Which taxes. I recall a thread we had some time ago that state income tax is due to the state you earn them in, not automatically the state you reside in. If I live in South Carolina but work in Georgia what state do I owe SIT to?

And not just the license- I don’t think I have to provide proof of residence to register a vehicle but insurance policies require both an address for me and also the location where the vehicle is “principally garaged”. I haven’t been able to find a definition for “principally garaged” in my state, but in another state it was defined as at least six months a year. If I registered and insured an RV in State A because it was going to be located in State A at least six months per year , State A just might decide I qualify as a resident if I have no residence other than that RV ( which remember, I said would be in State A at least six months per year)

Maybe both - if I live in NJ and work in NY , I owe taxes to both states ( although NJ allows a credit for the taxes paid to NY, up to the amount that would have been owed if the income was earned in NJ)

One issue I had was when I took a job in Arizona. One of the security guards at my school (I think a failed cop) reported me to the State for still having my California plates*. I found out

State law requires that you obtain an Arizona vehicle registration and driver license, immediately, if any of the following apply:

  • You work in Arizona (other than for seasonal agricultural work).

Yes that is direct from the Arizona MVD site.

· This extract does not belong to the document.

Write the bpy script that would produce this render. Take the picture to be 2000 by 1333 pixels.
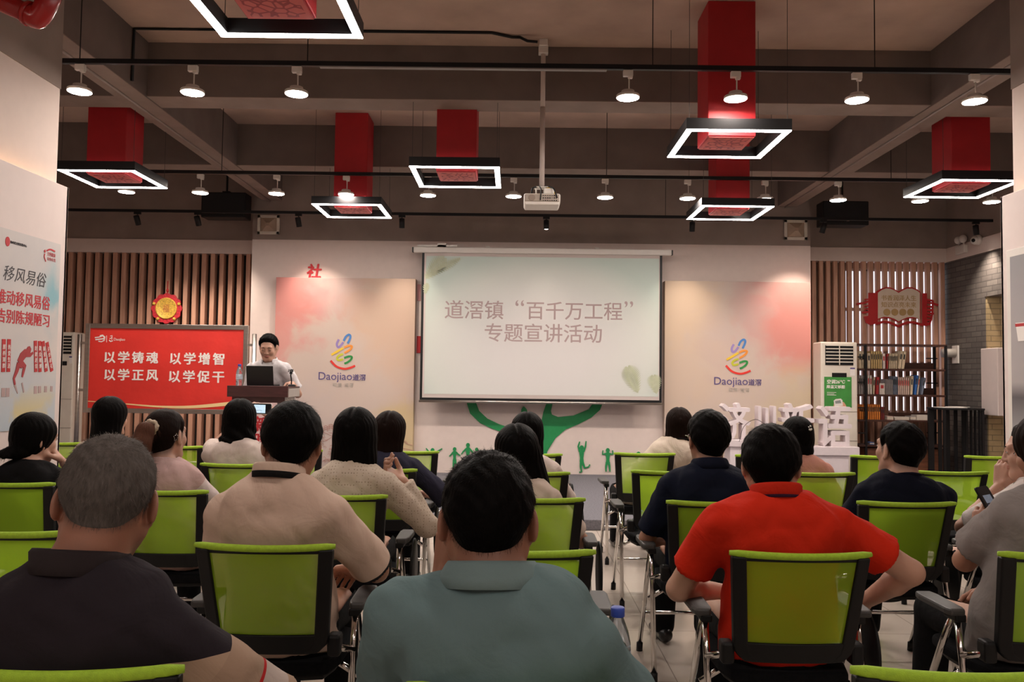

Which means you could live in Needles, Calif and work at the ARCO station in Mohave Valley, Ariz and you would be required to register your car and get a drivers license in Arizona. I’m not sure how the dual-registration would work (do you have to display both plates?) but getting an Arizona driver’s license invalidates your California licence … you know, the license from the state you actually reside in.

*It was literally move to Arizona the weekend just before school started. Failed Cop reported me on the first day of school. How do I know it was him? There was video of him in the parking lot behind my car waiting for the police to arrive to cite me.

I believe the general principle is that if you do work in a state where you are not domiciled, that state may tax income earned while working in that state; whereas your state of domicile can tax all income wherever earned, but giving credit for other states’ taxes to avoid double taxation.

Domiciled in NJ which has a lower tax rate, you’ll end up paying the higher NY rate on the income earned in NY, the lower NJ rate on the income earned in NJ. If you were domiciled in NY, you’d end up paying the higher NY rate on everything.

That’s from a page that starts out

Hello and Welcome to Arizona,
For many of you, one of the first items on your to do list as you get settled into our great state will be to obtain an Arizona Driver License and title and register your vehicles.

It’s clearly addressed to people who have just moved to Arizona ( as you had) and not people who live in California and work in Arizona. There might be some law that requires what you say , but this page is about when people living in Arizona must change licenses ( for example, students from out-of-state don’t have to even if they work , and people who live in Arizona less than 7 months in a calendar year don’t have to unless they work, register kids in school without paying nonresident tuition rates)

( The security guard was definitely an asshole, though. He works for the school, he surely knew people had just moved right before classes started. )

Wait, so if someone attends a work conference in another state, or pulls out their laptop at the hotel every night for a week, they owe that state a week’s worth of income taxes? :thinking: That doesn’t seem right either. How do truckers handle it? Surely there has to be some establishment of residency or domicile before you start getting taxed, not just the act of working temporarily?

The internet makes tax codes seem so antiquated. Funding government based on where employees are working any given day?